Downtown Knoxville public art installation in progress, Jan. 2020 completion pushed back

Local News

KNOXVILLE, Tenn. (WATE) – The Knoxville Public Arts Committee’s largest art installation is still slated to be built on the corner of Summit Hill Drive and South Gay Street, but it won’t be finished by January 2020.

Funding was first approved in November 2018, to build a public art piece at the city-owned park, known as The Cradle of Country Music Park, at the corner of the busy intersection.

A year ago, the Knoxville City Council voted 8-1 to pass the resolution authorizing the mayor to execute an agreement with THEVERYMANY, LLC for the creation and installation of the public art piece and performance space not to exceed $500,000. 

When the funds were approved, the project was set to be completed by January 2020. However, in the months that followed city engineers, as well as the Public Arts Committee reviewed what it would take to bring the design to life and found more planning was needed.

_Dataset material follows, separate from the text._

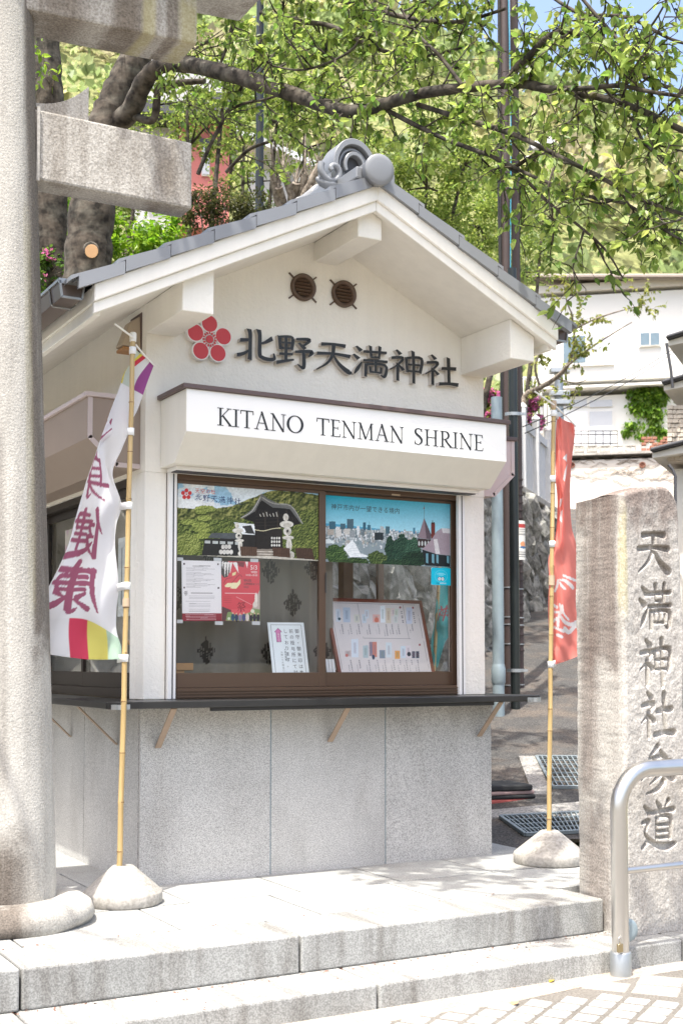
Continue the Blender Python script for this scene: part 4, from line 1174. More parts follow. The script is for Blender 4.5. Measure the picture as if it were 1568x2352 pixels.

Liza Zenni, the Executive Director of the Arts and Culture Alliance, said it was “The Pier” included in the design that brought city engineers and the design team back to the drawing board.

“I love the fact that that pier pulls the pedestrian from the sidewalk, to look at East Knoxville and the sunrise,” said Zenni.

Zenni said the vision for the park had three components: the landscaping, the canopy design, and the pier upon which the canopy sits. These components led the design team and the city to ask, “What’s below the surface on this corner? How do we support the pier, safely?” according to Zenni.

In the months following, the city completed a survey of the .58 acre area, according to Rick Emmett, the Downtown Coordinator. From those findings, it was decided that the design for the pier would fall under the purview of the THEVERYMANY artist.

The concrete pier’s design and execution would fall to the artist and city engineers to create.

The original contract with the artist allocated $500,000 to complete the art, and included design, materials, equipment rental, insurance, site preparation, shipping, installation and all other project related expenses.

What the original proposal did not include: whether the artist or the landscape architect would design the base that supports the art piece, now considered the concrete pier.

$60,000 approved for project in 2019

In September 2019, the City Council voted to approve an additional $60,000 for the project, bringing the total cost for the art installation to $560,000. These funds are part of the city’s capital budget, and are part the Public Arts Committee fund.

The additional funding reflects new information about what it would take to build the concrete pier as part of the design.

Photo included in city council proposal, Mark Fornes – THEVERYMANY

The $60,000 in additional funding includes:

  1. Soil Report – $2,000
  2. Structural Engineering – $30,000
  3. Construction Documents & Drawings for Bidding – $21,000
  4. Construction Administration for Concrete Pier – $7,000

“This is by far the largest project that the Public Arts Committee has ever undertaken. In fact, the public art committee saved for years so it could undertake a project of this magnitude,” said Zenni.

The new proposal, as approved by the city council, requires THEVERYMANY to provide construction documents, structural engineering, and lighting design for the concrete pier. The company will also “provide assistance” during the estimated four-month construction period for the concrete pier and ramp/steps that lead to it.

What won’t change: The time it takes THEVERYMANY to complete the artwork.

As written in the contract, the company will have 64 weeks “from the clearing through the bank of the first scheduled payment to the artist” to complete the artwork. This schedule, as per the contract, is subject to “dependent on surrounding landscape schedule and may have to be adjusted.”

“One of the many things I loved about this piece of art, is the canopy. It’s a modern taken on an extremely familiar silhouette. That silhouette, is the trees that embrace all of East Tennessee,” said Zenni, “Some of the lines of the design are reminiscent of the pathways of our rivers [and the] pathways of our topography.”

Photo included in city council proposal, Mark Fornes – THEVERYMANY

The search for the artist

Before this additional funding was approved, the City of Knoxville began a search for artist designs. The 5 most qualified artists were selected to present “in-person”, and the Public Arts Committee’s evaluation committee selected THEVERYMANY, LLC.

The New York based studio specializes in large-scale, site-specific structures that “unify skin, support, form, and experience into a single system’, according to the company’s website.

Part of the landscape architect team that will be working with the design team is local to Knoxville, Hedstrom Landscape Architecture. They will be working with another firm out of North Carolina on the landscape design portions of the artwork.

Right now, the project stands in the design stage, according to Emmett. A timeline for when it could be completed is not yet known and will depend on when construction can begin.